Au Canada, plus de la moitié des jeunes de la rue sont des enfants anciennement pris en charge. À quelques exceptions près, les autres sont des adolescents qui se sont enfuis ou qui ont été mis à la porte de leur foyer, ou qui ont été victimes de violence ou de négligence de la part de leurs parents sur le plan physique, sexuel ou émotionnel. Avec un manque de soutien familial ou social, de ressources financières, d'aptitudes professionnelles et d'éducation, et le fait de porter les cicatrices des abus de leur enfance, les jeunes de la rue sont vulnérables face aux stratégies de survie qui les mettent à risque d’autres violations des droits. Pour subvenir à leurs besoins, de nombreux jeunes de la rue se mettent à mendier, à vendre de la drogue, à voler, à se prostituer ou à offrir des services sexuels en échange de nourriture ou d'un abri (prostitution de survie). Pour avoir de la compagnie, du soutien et être sous la tutelle de quelqu’un pour survivre à la vie dans la rue, certains se joignent à des gangs. Toutes ces activités font en sorte que l’enfant risque de tomber dans la criminalité. Elles augmentent également le risque d’une éventuelle victimisation. Dans une étude menée à Toronto, 82 % des jeunes de la rue ont rapporté avoir été victimes d'un crime, la plupart du temps impliquant de la violence physique ou une agression sexuelle. Il n’est pas surprenant que ces jeunes personnes présentent des taux élevés de dépression, d’abus de substance et de grossesse. Il n’est pas surprenant non plus que nombre d'entre eux passent d'enfants pris en charge, à jeunes de la rue, à jeunes impliqués dans le système de justice pénale.
Une approche fondée sur les droits appelée à changer
La logique en ce qui concerne les droits de l'enfant exige des changements fondamentaux dans le système de protection de l'enfance. Un pays ayant ratifié la Convention relative aux droits de l’enfant ne peut pas accepter des pratiques qui perpétuent la violation des droits des enfants. Des recherches mettent en évidence les changements nécessaires. Dans le but d’essayer de diminuer la vague d’enfants pris en charge, nous pouvons établir beaucoup plus de programmes de soutien et de mentorat pour les parents qui risquent d’abuser leurs enfants. On compte parmi ceux-ci les parents souffrant de troubles mentaux ou de troubles associés à l’abus de substances, et ceux qui sont isolés socialement. On compte également les nombreux jeunes de la rue qui ont eux aussi des bébés et qui répètent un cycle intergénérationnel d’enfants défavorisés et marginalisés.

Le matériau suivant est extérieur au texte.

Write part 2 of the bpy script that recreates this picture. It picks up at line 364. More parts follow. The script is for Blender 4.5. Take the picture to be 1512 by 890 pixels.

Lorsque l’on retire des enfants de leur maison, on devrait procéder de manière à déranger le moins possible le bien être psychologique de l’enfant, et tous les enfants devraient se retrouver dans des milieux thérapeutiques stables avec des parents substituts bien formés et bien sélectionnés. Les déménagements devraient être minimes. Nous savons que plus un enfant connaît de placements, plus il est probable que l'enfant se retrouve sans abri et impliqué dans le système de justice pénale. La stabilité est nécessaire pour aider l’enfant à surmonter les mauvais traitements qu’il a subis et pour former un nouvel attachement qui favorise sa santé mentale et son estime de soi.
Toutes les provinces et tous les territoires du Canada devraient accepter leurs obligations légales selon la Convention relative aux droits de l’enfant et maintenir la pleine responsabilité des enfants pris en charge jusqu'à l'âge d’au moins 18 ans. Il serait donc bénéfique de permettre à l’enfant une transition graduelle vers l'indépendance en lui offrant des occasions d'apprendre les aptitudes à la vie quotidienne, d’explorer les possibilités de carrière et de terminer son éducation. Une nation qui respecte les droits n’accepte pas le fait qu’une certaine partie de ses enfants passeront leur vie à graduer du système de protection de l'enfance, au système de justice pour les jeunes, au système de justice pénale pour adultes. Une nation qui respecte les droits ne laisse pas ses membres les plus vulnérables aux hasards de la charité et des dangers de la rue.